De volta ao glorioso R10

Claramente, houve uma piora de projeto entre o R10.2 e o R11. Quando voei o R11 pela primeira vez, notei que era uma vela “mais mole” que o R10 e que as avançadas pareciam ser mais “persistentes” (tendência a continuar a pegar velocidade, ao contrário do R10, que diante da travada imediatamente volta para a cabeça e lá fica). Mas achei que era questão de me acostumar.

Os incidentes e acidentes com a vela não demoraram. Alex Hofer, Pepe Malecki, Luc Armant, Eitel, todos pilotos experientes... Mas quis crer que era algo que decorria da agressividade dos pilotos nas competições. O R10.2, por outro lado, foi voado durante milhares de horas pelo mundo, em competições e cross, e as histórias de incidentes não surgiram. Obviamente, havia algo de errado com o novo projeto. O que nos faz recordar que quando se lança um projeto extremamente completo, como foram o R10 e o Boomerang 3, dificilmente os sucessores imediatos estarão à altura.

Não tive dúvidas em recuar um passo. Imediatamente voltei para o R10. E botei mais 25 horas nele em Quixadá, além das mais de 200 que já tinha. Novamente nada. Joguei em queimadas, subi a 8m/s e peguei "dusts". A vela é, sem sombra de dúvidas, superior ao R11.

"Vai afinar?"

Depois do lançamento dos reservas, estive a ponto de desistir da viagem e ir prá praia. Com o incentivo do Dió (quando comentei que já estava muito velho prá tudo aquilo, soltou a pérola: “vai afinar?"), ainda consegui fazer dois vôozinhos de mais de 300km. E perdi a oportunidade de chegar ao Delta do Paranaíba (este sim teria sido o vôo inesquecível) num dia de vento sudeste em que caí cedo no km 180.

Cabia mais. Em ambos os vôos decolei tarde e pousei cedo. Finalmente, admiti que estava cansado e sucumbi às tentações de Jericoacoara.

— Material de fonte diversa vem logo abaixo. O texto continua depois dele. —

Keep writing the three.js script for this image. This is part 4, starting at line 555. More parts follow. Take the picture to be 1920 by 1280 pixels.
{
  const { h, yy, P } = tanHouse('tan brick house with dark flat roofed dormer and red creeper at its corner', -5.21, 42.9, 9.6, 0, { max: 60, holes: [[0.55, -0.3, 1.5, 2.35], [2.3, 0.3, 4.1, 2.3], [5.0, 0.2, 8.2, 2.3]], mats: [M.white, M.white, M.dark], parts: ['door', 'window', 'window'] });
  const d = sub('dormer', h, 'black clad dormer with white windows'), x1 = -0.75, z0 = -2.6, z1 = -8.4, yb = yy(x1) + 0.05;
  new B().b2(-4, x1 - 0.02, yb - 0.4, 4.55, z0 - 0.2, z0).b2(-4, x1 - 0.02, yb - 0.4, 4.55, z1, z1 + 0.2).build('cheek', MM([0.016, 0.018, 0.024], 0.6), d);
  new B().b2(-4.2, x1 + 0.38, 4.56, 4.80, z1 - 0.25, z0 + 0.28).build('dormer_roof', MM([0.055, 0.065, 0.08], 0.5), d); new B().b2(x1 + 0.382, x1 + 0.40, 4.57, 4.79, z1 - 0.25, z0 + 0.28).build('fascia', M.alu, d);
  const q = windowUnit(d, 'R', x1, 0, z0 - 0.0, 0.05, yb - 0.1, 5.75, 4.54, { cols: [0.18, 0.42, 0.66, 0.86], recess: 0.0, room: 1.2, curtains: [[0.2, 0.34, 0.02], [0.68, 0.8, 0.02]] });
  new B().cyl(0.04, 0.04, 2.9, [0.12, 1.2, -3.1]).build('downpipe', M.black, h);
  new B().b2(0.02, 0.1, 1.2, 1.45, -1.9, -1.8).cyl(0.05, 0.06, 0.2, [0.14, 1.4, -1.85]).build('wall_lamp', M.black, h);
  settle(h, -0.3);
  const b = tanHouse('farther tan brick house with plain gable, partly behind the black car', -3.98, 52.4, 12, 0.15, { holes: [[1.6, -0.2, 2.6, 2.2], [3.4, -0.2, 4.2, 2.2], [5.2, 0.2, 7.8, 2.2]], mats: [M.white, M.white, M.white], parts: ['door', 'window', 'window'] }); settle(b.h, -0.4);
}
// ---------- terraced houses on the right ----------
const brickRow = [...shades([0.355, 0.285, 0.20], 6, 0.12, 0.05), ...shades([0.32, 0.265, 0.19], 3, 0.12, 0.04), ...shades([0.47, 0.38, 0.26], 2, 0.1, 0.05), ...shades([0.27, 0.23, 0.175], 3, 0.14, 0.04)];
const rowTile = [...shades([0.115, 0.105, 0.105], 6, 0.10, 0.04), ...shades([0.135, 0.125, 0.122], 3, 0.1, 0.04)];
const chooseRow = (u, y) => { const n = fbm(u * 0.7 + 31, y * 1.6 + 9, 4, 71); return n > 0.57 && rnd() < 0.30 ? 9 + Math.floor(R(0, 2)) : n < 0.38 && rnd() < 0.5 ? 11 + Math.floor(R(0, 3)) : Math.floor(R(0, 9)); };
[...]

Podendo, use dois reservas

Considerando que no universo de pilotos de parapente uma ínfima minoria faz uso de dois paraquedas reserva, minha decisão, tomada em 2008, de voar seletes com dois "containers" não poderia ter sido mais acertada. Mas também é verdade que a sorte atua de forma decisiva em nossas vidas. O mestre Woody Allen já havia falado nisto umas quantas vezes...

Carpe Diem! Nos vemos na base em 2012!!!